Ben presto la rivolta e l’esperienza della “Repubblica rossa di Caulonia” furono sedate, nonostante i molti strascichi nella difficile convivenza cittadina. 356 furono i processati dal Tribunale di Locri con l’accusa di aver fatto parte di bande armate, di estorsione, violenza a privati, usurpazione di pubblico impiego ed omicidio. A tali accuse si sommarono numerosi pestaggi tanto che due contadini morirono subito a causa delle torture. Intanto, Pasquale Cavallaro continuava a sperare in un aiuto del Partito Comunista provinciale, aiuto che, però, non avvenne.

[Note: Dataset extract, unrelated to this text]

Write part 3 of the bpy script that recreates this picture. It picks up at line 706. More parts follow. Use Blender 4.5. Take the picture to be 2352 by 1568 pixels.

“Quando scoppiò la rivolta di Caulonia (ad insaputa dei dirigenti provinciali e di quelli nazionali) – scrive Vito Teti – i moti di piazza e l’insurrezione armata non rientravano ormai nella linea e nella strategia politica del Partito. Proprio in riferimento ai fatti di Caulonia – aggiunge Teti – Palmiro Togliatti, nel discorso di chiusura al Consiglio nazionale del Pci, tenutosi a Roma l’8 aprile 1945, sottolineava che «certi compagni quando si chiedevano che cosa il Partito dovesse fare per frenare l’avanzata delle forze reazionarie non riuscivano a capire che la sola via possibile era quella di un’azione ampia, legale e disciplinata» e metteva in guardia contro le «volgari provocazioni» di quanti «fuori dal nostro partito o ai margini di esso […] con scopo ben determinato ripetono ad ogni passo che sarebbe venuta l’ora di menar le mani”.
A distanza di lustri, in un’intervista a Sharo Gambino, Pasquale Cavallaro descrive con lucidità ciò che era accaduto a Caulonia e ciò che ne sarebbe potuto seguire. A detta dello stesso Cavallaro, infatti, con la rivolta da lui capeggiata, “un gesto grande si è osato: un gesto che ha le dimensioni delle latitudini e il volto di un’umanità sofferente, che spezza le catene millenarie e aspira l’aere ribelle e giocondo di un’alba nuova di liberazione. Il mondo che io vagheggiavo – aggiungeva Cavallaro – doveva essere pieno di bellezza, di bontà, di vita civile per tutti, di liberazione da ogni oppressione, da ogni sfruttamento, da ogni negazione di quello che è il buon senso, di quello che è la logica umana, di quello che è la verità di tutti, e soprattutto vagheggiavo una giustizia corrispondente a tutto questo” .
Contrariamente a quando si potrebbe pensare, i soggetti di quelle epiche giornate avevano ben chiaro cosa sarebbe potuto scaturire dalla “Repubblica Rossa di Cauolonia”. Lo sottolinea, offrendo un’intensa rilettura dei fatti, la storica Amalia Paparazzo. “Nell’’analisi politica di Cavallaro – osserva la docente dell’Unical – Caulonia assume importanza fondamentale anche in relazione alle vicende della Germania e della Russia. A Caulonia sarebbe per prima scoppiata la rivoluzione socialista; nel resto d’Italia non si aspettava che il via di Cavallaro. Secondo molti, infatti, da Caulonia sarebbe partita la cosiddetta Marcia su Roma “proletaria”, non quella fascista, e che lungo il cammino si sarebbero accodati tutti gli altri.”
“Ci voleva un Cavallaro per ogni città”. Secondo alcune testimonianze, avrebbe detto così, commentando l’accaduto a Caulonia durante una trasmissione di Radio Praga, Stalin. Il Partito Comunista Italiano, però, non la pensò allo stesso modo e liquidò ben presto l’esperienza di Caulonia e della sua Repubblica. Erano, infatti, gli anni di quella svolta che avrebbe avviato nello stesso Pci quella che gli storiografi definirono “la doppia linea”.
Dopo il congresso di Salerno, infatti, la strada intrapresa dal Pci era quella dell’ auto legittimazione e del potere parlamentare. Se tutti gli imputati di sedizione furono amnistiati Cavallaro, come ha evidenziato il nipote Alessandro che all’esperienza del nonno dedicò anni di studio ed alcune pubblicazioni, non ottenne da parte del Partito l’attenzione che ricevettero altri partigiani ed esponenti dello stesso Pci ricompensati dal partito per la propria militanza antifascista. Solo al Sindaco comunista di Caulonia ed a pochi altri, invece, toccarono gli scomodi abiti eroe scomodo da accantonare nel più ingrato oblio. Proprio come a tanti altri precursori.